Set out very quickly to describe what you can deliver when you walk through that company’s doors. Have the information you have gained from the company advert or job description directly in mind. You should aim to articulate how you can ease the pain the business is enduring whist this role remains unfilled. 

You don’t want to make any promises but describing how your past experiences and achievements that are present on your CV makes you a strong candidate. 

 An example of this might be:

“You can see from my CV, during my last role, I played a key role and was responsible for bringing a new product to market. Through conception, R&D and manufacturing. Worked closely with the marketing function, created the literature, training and delivered the product training for the sales team to ultimately release the product to market”.

This should be a killer statement if you are applying with a business who are looking to hire a Product Manager for the first time. 

Another tip might be to bullet point four key experiences and achievements. Remember to always relate back to the pain points on the job description or company job advert. 

This should be no different if you are working closely with a recruitment consultant within your industry. 

5Sprinkle in some personality

You shouldn’t be afraid to use a direct tone and a bit of personality. We can all get caught up in how it is supposed to be done and the rules for cover letters, most of the time this leaves us with the world’s most boring generic cover letter. Dare to be different just keep it on point with what the company is looking for and what you can deliver. 

Dependent on the position you are showing interest in, personality of the company and your writing strengths, should determine if you use humour or casual language in your letter.

An example of this might be the obvious differences between applying for a Finance Manager position at a large multinational, compared to a Marketing Manager where you have more room to be creative. Do your research on the business and adjust your tone accordingly. 

6Call to action

Almost done!

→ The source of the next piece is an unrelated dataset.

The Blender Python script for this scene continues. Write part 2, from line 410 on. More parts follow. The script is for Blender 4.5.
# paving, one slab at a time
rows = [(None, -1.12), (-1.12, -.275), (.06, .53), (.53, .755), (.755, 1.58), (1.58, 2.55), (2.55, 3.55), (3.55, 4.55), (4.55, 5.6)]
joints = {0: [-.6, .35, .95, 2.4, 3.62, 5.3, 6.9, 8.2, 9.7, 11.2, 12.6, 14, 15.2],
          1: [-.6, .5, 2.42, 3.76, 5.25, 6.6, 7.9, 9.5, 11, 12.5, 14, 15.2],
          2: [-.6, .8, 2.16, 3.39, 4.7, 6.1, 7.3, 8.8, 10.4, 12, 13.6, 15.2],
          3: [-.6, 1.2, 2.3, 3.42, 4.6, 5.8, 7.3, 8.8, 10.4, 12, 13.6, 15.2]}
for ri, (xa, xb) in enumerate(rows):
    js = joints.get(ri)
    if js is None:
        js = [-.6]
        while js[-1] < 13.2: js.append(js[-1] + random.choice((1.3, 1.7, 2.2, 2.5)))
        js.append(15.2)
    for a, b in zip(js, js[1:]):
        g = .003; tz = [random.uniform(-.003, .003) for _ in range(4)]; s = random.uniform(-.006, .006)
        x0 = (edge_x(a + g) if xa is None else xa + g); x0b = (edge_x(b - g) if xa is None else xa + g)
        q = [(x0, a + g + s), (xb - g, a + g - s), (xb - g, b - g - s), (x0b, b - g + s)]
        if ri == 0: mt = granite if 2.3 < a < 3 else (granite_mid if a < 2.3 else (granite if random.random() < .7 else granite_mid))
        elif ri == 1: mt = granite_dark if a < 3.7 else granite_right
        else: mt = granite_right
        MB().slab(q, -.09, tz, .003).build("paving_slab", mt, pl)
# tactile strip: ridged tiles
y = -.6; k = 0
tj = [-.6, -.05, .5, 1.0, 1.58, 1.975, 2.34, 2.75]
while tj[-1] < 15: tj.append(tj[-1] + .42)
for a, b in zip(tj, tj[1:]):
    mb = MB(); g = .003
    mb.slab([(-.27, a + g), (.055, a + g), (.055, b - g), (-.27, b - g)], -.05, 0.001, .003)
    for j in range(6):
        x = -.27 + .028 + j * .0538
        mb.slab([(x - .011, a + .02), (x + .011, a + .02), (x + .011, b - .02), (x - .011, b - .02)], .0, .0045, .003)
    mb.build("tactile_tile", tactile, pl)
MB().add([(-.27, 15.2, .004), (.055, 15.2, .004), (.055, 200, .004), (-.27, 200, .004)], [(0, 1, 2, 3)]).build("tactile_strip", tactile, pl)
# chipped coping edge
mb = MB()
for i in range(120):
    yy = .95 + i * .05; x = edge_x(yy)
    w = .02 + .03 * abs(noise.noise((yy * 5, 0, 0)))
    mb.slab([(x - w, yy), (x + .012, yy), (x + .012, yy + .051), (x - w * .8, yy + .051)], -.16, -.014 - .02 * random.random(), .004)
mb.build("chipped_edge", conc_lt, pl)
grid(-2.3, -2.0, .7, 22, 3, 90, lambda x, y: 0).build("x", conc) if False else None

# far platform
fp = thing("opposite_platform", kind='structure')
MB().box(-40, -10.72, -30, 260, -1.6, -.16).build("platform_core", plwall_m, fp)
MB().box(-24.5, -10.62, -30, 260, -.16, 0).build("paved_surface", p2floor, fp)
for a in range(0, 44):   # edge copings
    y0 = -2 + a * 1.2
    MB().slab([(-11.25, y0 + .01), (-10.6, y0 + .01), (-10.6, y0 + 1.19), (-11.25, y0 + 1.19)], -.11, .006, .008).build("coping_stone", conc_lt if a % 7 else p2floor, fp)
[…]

Before concluding your dazzling cover letter, you need to add one more thing, call to action for your reader. 

Make it clear what you want them to do and what you are going to do.

Give your call to action a timeline. Add contact details so that the reader can contact you. Either way, make sure the reader knows what action to take now that you’ve totally wowed them.

If you want to stand out in a crowd a strong cover letter could be the key to your success. Take your time, let your personality shine. 

I hope you have found our Top 6 Tips helpful.